KAI RYSSDAL: Eight Palestinians were killed by Israeli raids in the Gaza Strip today. The airstrikes were the latest in back-and-forth attacks that've been happening all week. Over the years Palestinians who can have left Gaza and the West Bank. An estimated 300,000 of them have found their way to Lebanon. Palestinians make up about 10 percent of the population there. But they still have trouble finding jobs and buying property. So they're left to find economic advantages where they can. Don Duncan reports from the Nahr al Bared refugee camp.


DON DUNCAN: When you hear the word "camp," you may think of tents. And that's how it all started 60 years ago. That's when Israel was created, sending thousands of Palestinians to Lebanon where they pitched their tents and waited to return. Over the years, the tents morphed into a concrete ghetto of busy streets, and a vibrant marketplace was born.

Hanin Rafae [translator]: That's where I would go to shop every week. I used to buy clothes for the children and things for the house. Food, house supplies, sometimes utensils.

For 60-year-old Hanin Rafae, the camp near her town was a kind of half-price destination. Bread inside the camp cost 60 cents, outside it cost a dollar. Cigarettes? $4 versus $7 everywhere else.

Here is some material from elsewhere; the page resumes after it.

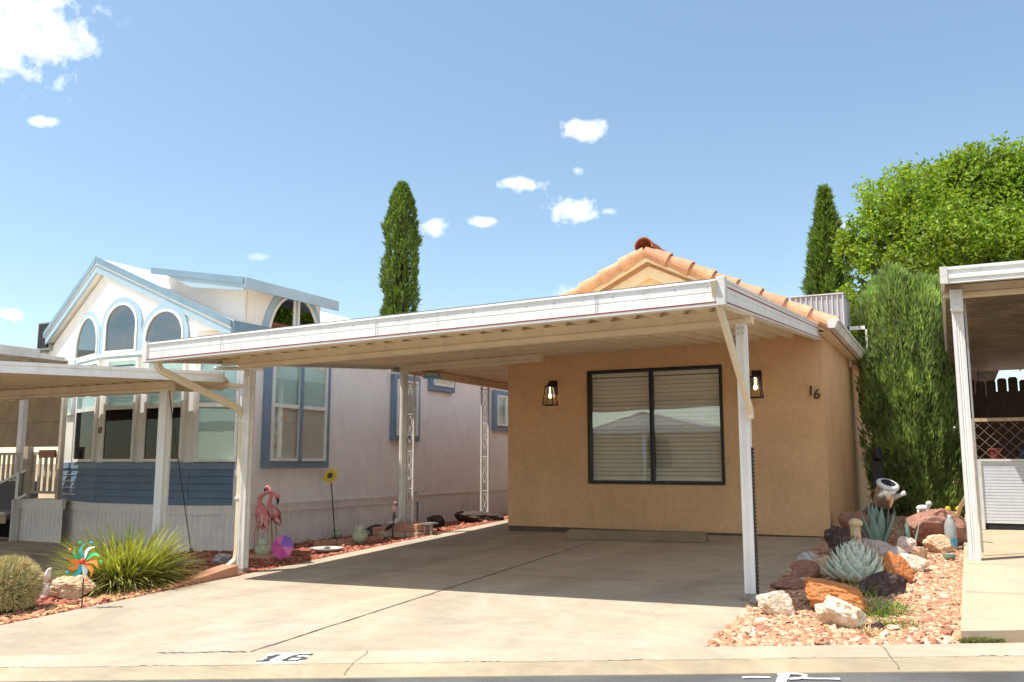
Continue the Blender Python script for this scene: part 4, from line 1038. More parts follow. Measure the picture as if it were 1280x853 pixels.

But the shelling last May changed that. A conflict between the army and Islamic militants reduced the camp to rubble, scattering the residents and the market.

Camp Nahr al Bared was a key commercial hub for the northern region of Lebanon. The camp generated about $100 million in sales annually, making life cheaper for up to a quarter of a million people in the area.

Ismael KHASSAN: Palestinians ask for very, very little profits.

That's Ismael Khassan, a local architect and urban planner.

KHASSAN: They transform a room of their house into a shop so they don't have to pay money to create a shop. They work themselves -- the father, the son, the daughter -- so they don't have to pay money for people.

But there was another reason the camp was an economic hub: the black market. There was no sales tax or import duty. Most of the products were smuggled from nearby Syria. This drove down the cost of services across the north. Cheap supplies from the camp fueled construction, health care and the clothing industry.

So when the bombs fell on the camp and its black market, prices in neighboring towns kept rising long after the dust settled.

NADIM TALAWI [translator]: The cost of living for people here has risen anywhere from 60 percent to 70 percent.

Nadim Talawi is mayor of Mohamra, a Lebanese town adjacent to Nahr al Bared. He says families are going into debt. And despite the dislike many Lebanese feel toward Palestinians, they want them back. More specifically, they want the cheaper cost of living the Palestinian merchants ensured.

TALAWI [translator]: People feel the economic situation will improve once the Palestinians return -- and we pray for their return.

And it looks like their prayers may be answered. This month, the United Nations began providing temporary housing to Palestinians who want to start over once again.

In Lebanon, I'm Don Duncan for Marketplace.